In relazione al Partito Comunista di Grecia, il cui ruolo nella lotta dei lavoratori e del popolo greco il PCP ha sempre valorizzato, emergono nel dibattito interrogativi in merito ad aspetti del suo posizionamento politico come nel caso del referendum del 5 luglio.
E’ a ogni partito comunista che compete definire in completa indipendenza e autonomia l’orientamento che considera adeguato per il proprio paese e, anche qualora non si trovi d’accordo, il PCP non imboccherà mai la strada dell’interferenza negli affari interni di un altro partito.
La solidarietà internazionalista dei comunisti portoghesi è una solidarietà di principio che differenze di opinione e divergenze non mettono in discussione.
Ma è evidente che il PCP non può sottoscrivere posizioni che, con il pretesto della solidarietà, possano essere interpretate come di appoggio alla politica e all’azione concreta di un altro partito e molto meno di appoggio a una linea ideologica in cui non si ritrova e a una pratica delle relazioni tra partiti comunisti che considera pregiudizievole per l’unità del movimento comunista e rivoluzionario internazionale. E’ stato a partire da questo ordine di considerazioni che il PCP recentemente non ha sottoscritto la “Dichiarazione congiunta di solidarietà con il KKE”.
Dall’esperienza greca negli ultimi mesi occorre trarre molte lezioni. Ciò compete ovviamente in primo luogo al Partito Comunista di Grecia che trarrà quelle che consideri più adeguate. Il PCP trarrà le sue, rispettando le analisi di altri partiti, ma in completa indipendenza di giudizio e, come sempre, rivolto ai compiti che la lotta pone al nostro Paese.

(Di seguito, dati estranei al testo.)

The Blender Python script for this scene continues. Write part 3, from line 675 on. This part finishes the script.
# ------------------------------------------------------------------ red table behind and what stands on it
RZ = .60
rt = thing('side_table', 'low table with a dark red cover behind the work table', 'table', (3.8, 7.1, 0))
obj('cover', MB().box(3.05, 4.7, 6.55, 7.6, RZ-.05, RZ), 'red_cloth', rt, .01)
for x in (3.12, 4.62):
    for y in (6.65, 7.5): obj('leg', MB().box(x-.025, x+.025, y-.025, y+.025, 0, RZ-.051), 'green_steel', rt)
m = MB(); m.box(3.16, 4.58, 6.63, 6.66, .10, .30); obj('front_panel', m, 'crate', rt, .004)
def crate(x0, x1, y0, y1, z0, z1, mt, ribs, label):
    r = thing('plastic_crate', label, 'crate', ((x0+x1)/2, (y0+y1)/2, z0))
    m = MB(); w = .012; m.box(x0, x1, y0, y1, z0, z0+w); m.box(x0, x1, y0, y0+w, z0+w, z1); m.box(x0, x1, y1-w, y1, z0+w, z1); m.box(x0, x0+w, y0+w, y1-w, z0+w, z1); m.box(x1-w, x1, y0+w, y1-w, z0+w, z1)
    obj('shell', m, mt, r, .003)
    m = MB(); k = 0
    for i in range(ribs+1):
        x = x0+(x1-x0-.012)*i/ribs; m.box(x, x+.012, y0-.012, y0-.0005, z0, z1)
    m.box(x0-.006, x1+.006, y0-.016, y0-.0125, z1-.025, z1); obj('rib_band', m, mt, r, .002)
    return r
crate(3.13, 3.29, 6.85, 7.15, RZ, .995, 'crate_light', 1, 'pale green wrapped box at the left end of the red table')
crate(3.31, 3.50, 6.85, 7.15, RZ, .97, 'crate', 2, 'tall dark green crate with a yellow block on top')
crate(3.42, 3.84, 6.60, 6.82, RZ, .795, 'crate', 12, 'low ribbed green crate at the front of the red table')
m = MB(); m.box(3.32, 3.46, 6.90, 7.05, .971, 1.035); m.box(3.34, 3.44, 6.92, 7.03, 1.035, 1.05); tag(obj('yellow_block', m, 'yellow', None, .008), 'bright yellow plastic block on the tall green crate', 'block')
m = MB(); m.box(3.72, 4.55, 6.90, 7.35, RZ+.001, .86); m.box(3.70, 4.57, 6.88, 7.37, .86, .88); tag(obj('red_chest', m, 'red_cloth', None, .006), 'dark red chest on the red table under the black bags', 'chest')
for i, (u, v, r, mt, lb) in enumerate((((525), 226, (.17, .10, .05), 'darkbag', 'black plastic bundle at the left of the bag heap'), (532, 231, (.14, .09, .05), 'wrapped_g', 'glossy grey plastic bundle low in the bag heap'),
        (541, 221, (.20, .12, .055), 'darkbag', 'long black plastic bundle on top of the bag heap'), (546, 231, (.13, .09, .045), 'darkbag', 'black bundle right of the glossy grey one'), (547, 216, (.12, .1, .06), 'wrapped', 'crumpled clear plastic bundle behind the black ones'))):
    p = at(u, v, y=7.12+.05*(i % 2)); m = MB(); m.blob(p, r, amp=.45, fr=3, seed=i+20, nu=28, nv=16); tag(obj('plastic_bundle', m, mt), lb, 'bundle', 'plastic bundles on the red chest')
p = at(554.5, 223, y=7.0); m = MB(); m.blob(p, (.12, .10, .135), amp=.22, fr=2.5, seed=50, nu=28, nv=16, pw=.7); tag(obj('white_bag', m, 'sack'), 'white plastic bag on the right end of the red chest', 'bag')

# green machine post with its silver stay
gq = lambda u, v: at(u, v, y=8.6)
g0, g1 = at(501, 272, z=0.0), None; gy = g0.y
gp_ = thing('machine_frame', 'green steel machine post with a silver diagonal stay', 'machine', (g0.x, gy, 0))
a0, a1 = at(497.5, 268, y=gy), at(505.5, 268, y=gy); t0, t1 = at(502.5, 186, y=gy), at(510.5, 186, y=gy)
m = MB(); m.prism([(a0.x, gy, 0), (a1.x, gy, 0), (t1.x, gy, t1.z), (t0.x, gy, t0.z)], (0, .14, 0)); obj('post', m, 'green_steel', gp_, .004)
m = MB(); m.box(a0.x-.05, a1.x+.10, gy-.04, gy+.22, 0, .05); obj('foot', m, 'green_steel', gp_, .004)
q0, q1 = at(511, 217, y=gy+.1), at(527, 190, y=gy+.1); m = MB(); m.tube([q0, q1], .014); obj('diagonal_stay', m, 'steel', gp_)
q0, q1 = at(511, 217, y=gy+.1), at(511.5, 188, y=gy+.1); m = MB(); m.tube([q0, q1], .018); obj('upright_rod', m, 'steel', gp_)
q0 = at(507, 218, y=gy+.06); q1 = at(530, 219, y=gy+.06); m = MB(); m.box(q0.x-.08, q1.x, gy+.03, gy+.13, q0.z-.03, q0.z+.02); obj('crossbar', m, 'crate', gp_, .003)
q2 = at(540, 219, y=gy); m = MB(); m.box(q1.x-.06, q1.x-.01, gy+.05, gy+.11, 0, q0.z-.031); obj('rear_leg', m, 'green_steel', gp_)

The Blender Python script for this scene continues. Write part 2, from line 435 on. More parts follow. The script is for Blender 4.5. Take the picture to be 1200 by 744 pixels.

Il PCP rifiuta tanto i perversi tentativi di identificare la sua solidarietà verso i lavoratori e il popolo greco con l’appoggio al governo di Syriza (partito con il quale del resto non abbiamo relazioni) quanto gli insultanti paragoni che alcuni cercano di stabilire tra ciò che definiscono “governo di sinistra patriottica” di Syriza e l’alternativa patriottica e di sinistra del PCP.
Il PCP ritiene necessario mettere in guardia dai tentativi di utilizzare incoerenze, contraddizioni e cedimenti del governo di Syriza per giustificare tutto un insieme di tesi – ad esempio, la negazione di fasi nella lotta rivoluzionaria, la lotta per il socialismo come compito immediato e universale, la negazione della questione nazionale e delle particolarità nazionali, la sottovalutazione della politica delle alleanze della classe operaia negando o sminuendo l’importanza della lotta antimonopolista e antimperialista e della lotta per la pace – che sostengono che quei partiti che non sono d’accordo sono partiti che vogliono solo “umanizzare” o “gestire” il capitalismo quando lottano per politiche alternative che, pur inseparabili dal socialismo, non lo pongono come compito immediato.
Il PCP, rispettando i principi del movimento comunista, non interferisce nella vita degli altri partiti né pretende di impartire lezioni. E non ha fatto e non farà mai alcun passo che possa essere usato per pregiudicare un altro partito da parte dei suoi avversari e nemici. Ma pure non accetta lezioni da nessuno e respinge frontalmente tutti i tentativi di ingerenza nei suoi affari interni, in particolare per quanto riguarda la Rivoluzione di Aprile, il suo Programma “Una democrazia avanzata, i valori di Aprile nel futuro del Portogallo”, l’alternativa patriottica e di sinistra che propone al popolo portoghese e il suo progetto di società socialista.
La “questione Grecia” continuerà inevitabilmente a incidere sul piano internazionale, in particolare in Portogallo, e dovremo continuare a seguirla da vicino, nelle sue linee fondamentali, poiché ci sono esperienze e lezioni che sono di grande importanza per la riflessione e l’intervento politico del nostro Partito, soprattutto per ciò che riguarda la lotta per la rinegoziazione del debito e lo studio e la preparazione del nostro paese a liberarsi dalla sottomissione all’euro. Una cosa è fin da ora una certezza: gli eventi degli ultimi mesi confermano le analisi e le tesi fondamentali del PCP in relazione all’euro e all’Unione Europea e che la soluzione dei problemi nazionali e la salvaguardia dell’indipendenza e sovranità nazionale, l’alternativa patriottica e di sinistra, esigono la liberazione del Portogallo dai vincoli dell’euro e dal processo di integrazione capitalista europeo, come pure dal dominio del capitale monopolista.